Probably the other "best show of the season", Paradise Kiss is a relatively faithful, blisteringly artistic, enjoyably mature and entertaining drama, based on the lavish manga. Obviously produced on a fairly large budget (no doubt thanks to the manga enjoying very brisk sales here in the States), Paradise Kiss is brought to life with stunning animation quality and vibrant color. The lush artistry of the manga is out in full force, with the anime incorporating a few brilliantly experimental touches of its own. The characters are all quite nicely set up, and there isn't really anyone in the cast who doesn't appear to be at least mildly interesting. There are also no two-dimensional archetypes on display here; each character is written in a very natural and likable way. The dialogue flows very well, which is unusual for a drama like this one.
While the star of the show is undoubtedly the spectacular animation, really it's the premise here that's so intriguing. The fashion world - specifically the underground fashion world and the misfits, artists and geniuses that inhabit it - are rarely discussed in manga, and it's never been done with this level of laid-back authenticity before. These characters and this situation feel realistic and yet fictionalized at the same time; it's a delicate balance. Here's hoping the animation and the storytelling can maintain this level of quality for a while.
One thing that's really groundbreaking about this show that needs to be mentioned: the closing theme, believe it or not, is the smash hit Franz Ferdinand song, "Do You Want To". This is an unprecedented mix of east and west; to have a a brand-new hit song that's all over the radio and topping the billboard charts in America be the closing theme for a big new anime in Japan.


What's it about?
Sakurano is a world-class figure skater on her way to becoming the best in the world... until she royally screws up at a competition and gets hounded by her fellow skaters and the media. To add to the pressure, Sakurano also has to deal with day-to-day high school life, which is never simple or easy. Just when it seemed like things couldn't get any worse, Sakurano finds herself haunted by the ghost of Peet, a former skater who was recently killed. Now, Sakurano's life is full of questions: how did Peet die? What's his personal history? Can these two get along? Why is he haunting her in the first place?

Is it any good?
Let me put on my Psychic Cap and predict how the rest of this series will go:
Sakurano tries for a few episodes to get rid of Peet
Sakurano realizes Peet isn't all that bad and can help her with her skating
We eventually learn Peet's tragic death, causing Sakurano to sympathize with him
We eventually learn why Peet and Sakurano are bound together in the first place
Sakurano wins world championship, but has to let her slowly developing love for Peet go when he eventually disappears forever.
Happy tears are shed when it's revealed that Peet has moved on to a better place.
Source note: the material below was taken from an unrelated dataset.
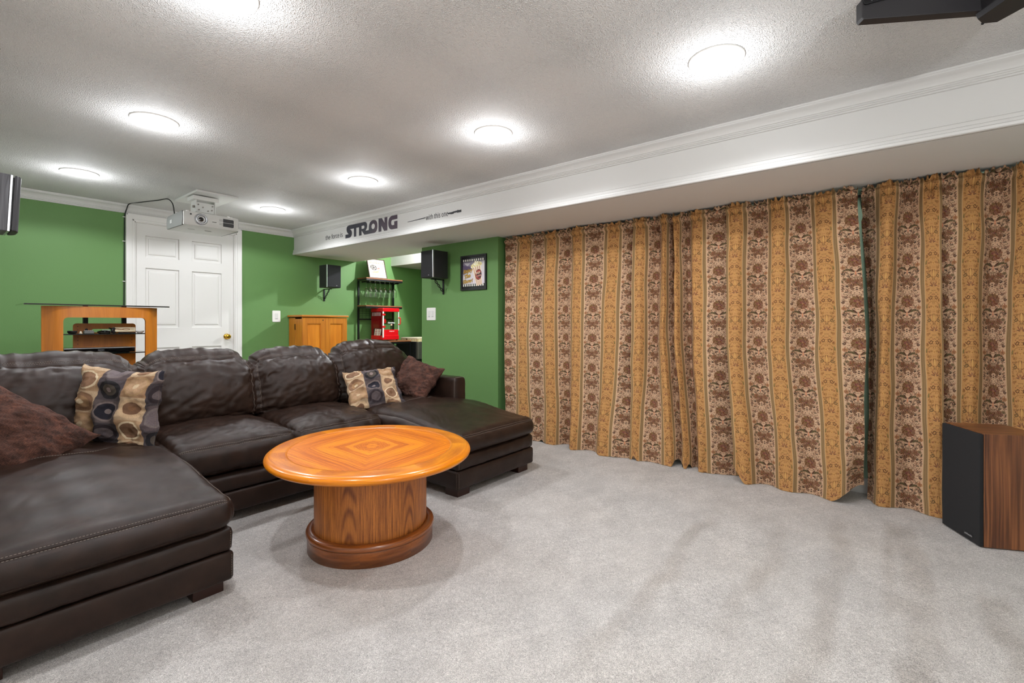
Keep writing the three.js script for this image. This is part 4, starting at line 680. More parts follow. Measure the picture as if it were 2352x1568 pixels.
{
  const t = thing('framed_poster', 'black-framed popcorn film-strip picture on the green stub wall', 'picture', [XC, 1.564, -3.258]); t.rotation.y = -Math.PI / 2; const W2 = 0.172, H2 = 0.174;
  const fr = rectShape(-W2, -H2, W2, H2); fr.holes.push(rectShape(-W2 + 0.016, -H2 + 0.016, W2 - 0.016, H2 - 0.016)); obj('frame', extr(fr, 0.016, 0.002), M.black, t);
  const tx = canvasTex(768, 768, (c, W, H) => {
    c.fillStyle = '#121114'; c.fillRect(0, 0, W, H);
    const g = c.createLinearGradient(0, 90, 300, H); g.addColorStop(0, '#6d6674'); g.addColorStop(0.35, '#8a8290'); g.addColorStop(0.5, '#d6d0d0'); g.addColorStop(1, '#d9cdd6'); c.fillStyle = g; c.fillRect(24, 112, W - 48, H - 224);
    c.fillStyle = '#5a4c66'; c.beginPath(); c.moveTo(24, 190); c.lineTo(330, 240); c.lineTo(300, 330); c.lineTo(40, 420); c.closePath(); c.fill();
    c.fillStyle = '#b9b4b8'; c.beginPath(); c.moveTo(60, 140); c.lineTo(280, 150); c.lineTo(180, 220); c.closePath(); c.fill();
    c.fillStyle = '#efece2'; for (const y of [52, H - 108]) for (let i = 0; i < 10; i++) { c.beginPath(); c.roundRect(30 + i * 71.5, y, 40, 54, 12); c.fill(); }
    c.save(); c.translate(520, 430); c.rotate(-0.22); // popcorn box
    for (let i = 0; i < 9; i++) { const a = -150 + i * 33.3, b = -95 + i * 21; c.fillStyle = i % 2 ? '#c9a07c' : '#f2e6d4'; c.beginPath(); c.moveTo(a, -190); c.lineTo(a + 33.3, -190); c.lineTo(b + 21, 270); c.lineTo(b, 270); c.fill(); c.strokeStyle = 'rgba(150,40,30,.5)'; c.lineWidth = 3; c.beginPath(); c.moveTo(a, -190); c.lineTo(b, 270); c.stroke(); }
    const r = rng(5); for (let i = 0; i < 120; i++) { const x = -170 + r() * 340, y = -200 - r() * 130 * (1 - Math.abs(x) / 240); c.fillStyle = ['#e9dfa0', '#f3edc6', '#d8c46a', '#cbb98a', '#fbf6dc'][i % 5]; c.beginPath(); c.ellipse(x, y, 17 + r() * 12, 14 + r() * 10, r() * 3, 0, 6.3); c.fill(); }
    c.restore();
    c.save(); c.translate(548, 440); c.fillStyle = '#5a1512'; c.beginPath(); c.ellipse(0, 0, 100, 128, 0.12, 0, 6.3); c.fill(); c.fillStyle = '#a03228'; c.beginPath(); c.ellipse(0, 0, 84, 112, 0.12, 0, 6.3); c.fill(); c.fillStyle = '#2c0d0c'; c.beginPath(); c.ellipse(20, 10, 76, 70, 0.2, 0, 6.3); c.fill(); c.textAlign = 'center'; c.fillStyle = '#f5d7b8'; c.font = 'bold 74px sans-serif'; c.rotate(-0.2); c.fillText('POP', -6, -14); c.fillStyle = '#f0a090'; c.font = 'bold 56px sans-serif'; c.fillText('CORN', 0, 52); c.restore();
    c.save(); c.font = 'italic bold 108px serif'; c.textAlign = 'center'; const word = (s, x, y, a) => { c.save(); c.translate(x, y); c.rotate(a); c.lineWidth = 14; c.strokeStyle = '#4d3a28'; c.strokeText(s, 0, 0); c.fillStyle = '#e3b23e'; c.fillText(s, 0, 0); c.restore(); };
    word('Enjoy', 190, 372, -0.12); word('The', 180, 500, -0.14); word('Show!', 190, 625, -0.08); c.restore();
  });
  const cd = printCard(2 * W2 - 0.03, 2 * H2 - 0.03, std({ map: tx, roughness: 0.35 }), t, 'poster'); cd.position.z = 0.008;
}
const sans = await new FontLoader().loadAsync('fonts/droid/droid_sans_regular.typeface.json');
{ // vinyl words on the beam; z runs along the beam, letters stand on its face
  const face = (o) => { o.rotation.y = -Math.PI / 2; return o; };
  const word = (txt, label, z, y, size, wide) => { const g = new TextGeometry(txt, { font: sans, size, depth: 0.0008, curveSegments: 4, bevelEnabled: false }); g.computeBoundingBox(); const w = g.boundingBox.max.x - g.boundingBox.min.x; g.translate(-g.boundingBox.min.x, 0, 0); g.scale(wide / w, 1, 1); const m = face(obj('wall_lettering', clean(g), M.vinyl)); m.position.set(XF - 0.0006, y, z); return tag(m, label, 'lettering'); };
  word('the force is', 'small dark words the force is at the left end of the white beam', -4.972, 1.992, 0.049, 0.34);
  word('with this one', 'small dark words with this one on the white beam between two bars', -3.292, 1.99, 0.044, 0.286);
  // STRONG: joined block letters, in units of the cap height
  const t = thing('wall_lettering', 'large purple-black word STRONG on the white beam', 'lettering', [XF - 0.0006, 1.9675, -4.578]); face(t);
  const K = 0.131, vin = std({ roughness: 0.5, vertexColors: true });
  const letter = (name, shape) => { const g = extr(shape, 0.0008); g.scale(K, K, 1); const p = g.attributes.position, col = new Float32Array(p.count * 3); for (let i = 0; i < p.count; i++) { const u = p.getX(i) / 0.88, n = noise(p.getX(i) * 9, p.getY(i) * 14, 2), c = mix3([0.018, 0.019, 0.032], [0.062, 0.036, 0.06], clamp(smooth(0.35, 0.85, u) + 0.35 * n)), r = clamp(noise(p.getX(i) * 7, 3, 5)) * smooth(0.5, 0.7, u); col.set([c[0] + r * 0.06, c[1] + r * 0.02, c[2] + r * 0.015], i * 3); } g.setAttribute('color', new THREE.BufferAttribute(col, 3)); const m = new THREE.Mesh(g, vin); m.name = name; m.castShadow = m.receiveShadow = true; t.add(m); };
  const S = (pts) => { const s = new THREE.Shape(); pts.forEach((p, i) => { if (p.length === 6) s.bezierCurveTo(...p); else i ? s.lineTo(...p) : s.moveTo(...p); }); return s; };
  letter('letter', S([[0, 0], [0.5, 0], [0.78, 0, 0.92, 0.14, 0.92, 0.36], [0.92, 0.5, 0.82, 0.6, 0.66, 0.68], [1.2, 0.68], [1.2, 1], [0.55, 1], [0.26, 1, 0.16, 0.88, 0.16, 0.7], [0.16, 0.52, 0.3, 0.42, 0.46, 0.3], [0, 0.3]]));
  letter('letter', S([[1.202, 0], [1.52, 0], [1.52, 0.68], [1.9, 0.68], [1.9, 1], [1.202, 1]]));
  const Rl = S([[1.902, 0], [2.24, 0], [2.24, 0.38], [2.62, 0], [3.0, 0], [3.0, 0.3], [2.75, 0.3], [2.92, 0.42, 2.98, 0.5, 2.98, 0.68], [2.98, 0.88, 2.86, 1, 2.62, 1], [1.902, 1]]); Rl.holes.push(S([[2.24, 0.5], [2.24, 0.74], [2.54, 0.74], [2.66, 0.7, 2.66, 0.54, 2.54, 0.5]])); letter('letter', Rl);
  const O = S([[3.002, 0], [3.9, 0], [4.15, 0.02, 4.3, 0.2, 4.3, 0.5], [4.3, 0.8, 4.15, 1, 3.78, 1], [3.4, 1, 3.22, 0.8, 3.22, 0.5], [3.22, 0.42, 3.2, 0.34, 3.18, 0.3], [3.002, 0.3]]); const oh = new THREE.Path(); oh.absellipse(3.76, 0.52, 0.22, 0.21, 0, Math.PI * 2); O.holes.push(oh); letter('letter', O);
  letter('letter', S([[4.44, 0], [4.8, 0], [4.8, 0.45], [5.14, 0], [5.52, 0], [5.52, 1], [5.18, 1], [5.18, 0.6], [4.86, 1], [4.44, 1]]));
  letter('letter', S([[6.7, 0], [6.1, 0], [5.8, 0, 5.64, 0.2, 5.64, 0.5], [5.64, 0.8, 5.8, 1, 6.1, 1], [6.7, 1], [6.7, 0.7], [6.2, 0.7], [6.02, 0.7, 5.98, 0.62, 5.98, 0.5], [5.98, 0.36, 6.04, 0.3, 6.2, 0.3], [6.34, 0.3], [6.34, 0.56], [6.7, 0.56]]));
  const bar = (pts, label, z, y) => { const m = face(obj('wall_decal', extr(S(pts), 0.0008), M.vinyl)); m.position.set(XF - 0.0006, y, z); tag(m, label, 'decal'); };
  bar([[0, 0], [0.252, 0.004], [0.252, 0.012], [0.002, 0.004]], 'thin dark tapering bar left of the words with this one', -3.55, 2.005);
  bar([[0, 0], [0.03, 0.0], [0.03, -0.004], [0.07, -0.004], [0.07, 0.002], [0.11, 0.002], [0.11, -0.002], [0.16, -0.002], [0.16, 0.018], [0.125, 0.018], [0.12, 0.024], [0.112, 0.018], [0.06, 0.016], [0.05, 0.013], [0, 0.013]], 'thick dark stepped bar right of the words with this one', -3.005, 2.002);
}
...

There's really nothing about this show that makes it stand out at all. It's a pretty generic premise - one already covered by the vastly superior Hikaru no Go, except this time there are serious romantic implications (no matter what the doujinshi authors might have said about Hikaru and Sai). The animation's very run-of-the-mill and none of the characters are particularly original or interesting. All in all, this is as generic and forgettable as anime can get. It's totally harmless and a lot of people will probably enjoy it for the mindless entertainment it provides, but to give this thing anything more than a mildly disinterested glance is a waste of time. Unless you're bored and have nothing else to watch, skip it.